Print the listing in its entirety and exactly, leaving out images.

## start DATA PROVIDED

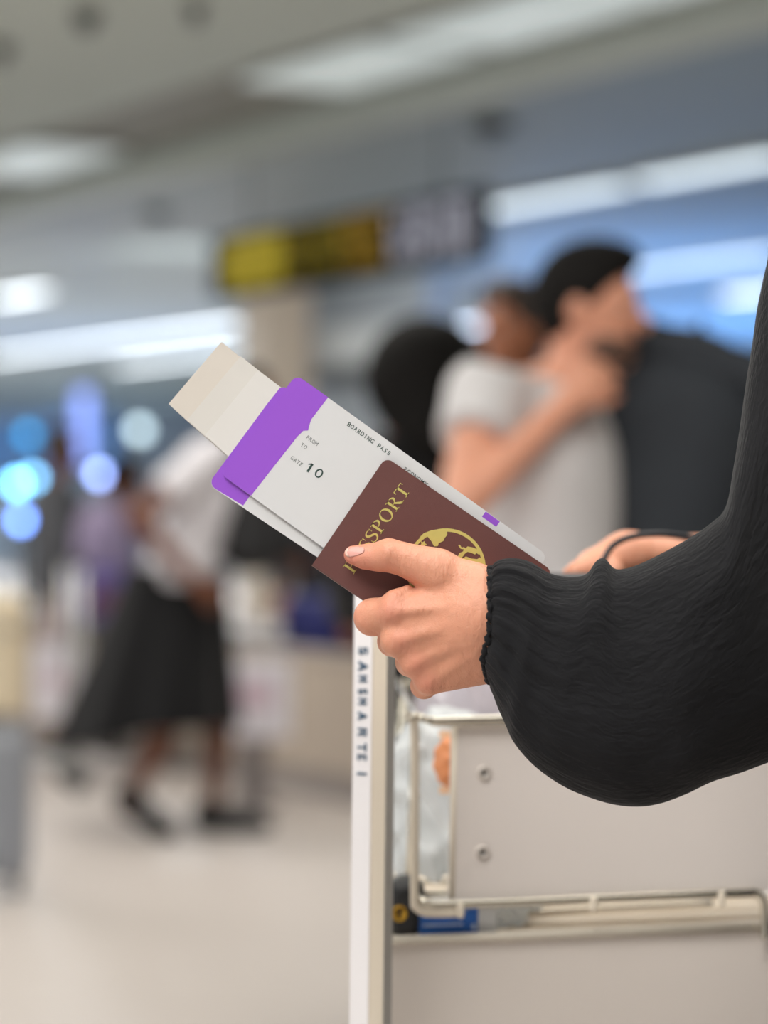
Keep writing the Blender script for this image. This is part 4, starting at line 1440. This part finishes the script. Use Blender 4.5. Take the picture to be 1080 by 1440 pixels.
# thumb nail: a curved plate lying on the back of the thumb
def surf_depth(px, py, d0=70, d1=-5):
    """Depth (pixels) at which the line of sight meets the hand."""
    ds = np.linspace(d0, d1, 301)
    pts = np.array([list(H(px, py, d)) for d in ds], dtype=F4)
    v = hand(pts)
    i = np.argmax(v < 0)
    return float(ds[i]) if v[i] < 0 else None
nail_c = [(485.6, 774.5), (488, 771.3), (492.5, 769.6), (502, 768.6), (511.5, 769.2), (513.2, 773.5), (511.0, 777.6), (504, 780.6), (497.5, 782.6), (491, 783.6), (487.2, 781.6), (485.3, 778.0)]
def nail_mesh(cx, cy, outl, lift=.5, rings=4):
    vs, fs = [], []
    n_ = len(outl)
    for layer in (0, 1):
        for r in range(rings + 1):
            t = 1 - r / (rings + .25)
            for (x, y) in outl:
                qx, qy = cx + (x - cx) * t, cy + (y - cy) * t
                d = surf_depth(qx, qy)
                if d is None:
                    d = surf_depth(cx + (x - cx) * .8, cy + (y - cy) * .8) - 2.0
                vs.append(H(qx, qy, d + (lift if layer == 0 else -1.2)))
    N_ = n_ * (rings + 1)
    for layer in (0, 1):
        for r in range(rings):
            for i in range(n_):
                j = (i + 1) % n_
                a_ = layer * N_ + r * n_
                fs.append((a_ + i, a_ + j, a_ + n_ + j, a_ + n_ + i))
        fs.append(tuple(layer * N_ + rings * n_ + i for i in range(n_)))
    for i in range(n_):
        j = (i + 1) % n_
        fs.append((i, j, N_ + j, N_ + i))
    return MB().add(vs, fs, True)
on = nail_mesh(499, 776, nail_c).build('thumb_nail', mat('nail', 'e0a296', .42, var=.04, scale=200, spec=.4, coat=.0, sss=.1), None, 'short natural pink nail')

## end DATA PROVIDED

ANSWER IN FULL =>
Keep writing the Blender script for this image. This is part 4, starting at line 1440. This part finishes the script. Use Blender 4.5. Take the picture to be 1080 by 1440 pixels.
# thumb nail: a curved plate lying on the back of the thumb
def surf_depth(px, py, d0=70, d1=-5):
    """Depth (pixels) at which the line of sight meets the hand."""
    ds = np.linspace(d0, d1, 301)
    pts = np.array([list(H(px, py, d)) for d in ds], dtype=F4)
    v = hand(pts)
    i = np.argmax(v < 0)
    return float(ds[i]) if v[i] < 0 else None
nail_c = [(485.6, 774.5), (488, 771.3), (492.5, 769.6), (502, 768.6), (511.5, 769.2), (513.2, 773.5), (511.0, 777.6), (504, 780.6), (497.5, 782.6), (491, 783.6), (487.2, 781.6), (485.3, 778.0)]
def nail_mesh(cx, cy, outl, lift=.5, rings=4):
    vs, fs = [], []
    n_ = len(outl)
    for layer in (0, 1):
        for r in range(rings + 1):
            t = 1 - r / (rings + .25)
            for (x, y) in outl:
                qx, qy = cx + (x - cx) * t, cy + (y - cy) * t
                d = surf_depth(qx, qy)
                if d is None:
                    d = surf_depth(cx + (x - cx) * .8, cy + (y - cy) * .8) - 2.0
                vs.append(H(qx, qy, d + (lift if layer == 0 else -1.2)))
    N_ = n_ * (rings + 1)
    for layer in (0, 1):
        for r in range(rings):
            for i in range(n_):
                j = (i + 1) % n_
                a_ = layer * N_ + r * n_
                fs.append((a_ + i, a_ + j, a_ + n_ + j, a_ + n_ + i))
        fs.append(tuple(layer * N_ + rings * n_ + i for i in range(n_)))
    for i in range(n_):
        j = (i + 1) % n_
        fs.append((i, j, N_ + j, N_ + i))
    return MB().add(vs, fs, True)
on = nail_mesh(499, 776, nail_c).build('thumb_nail', mat('nail', 'e0a296', .42, var=.04, scale=200, spec=.4, coat=.0, sss=.1), None, 'short natural pink nail')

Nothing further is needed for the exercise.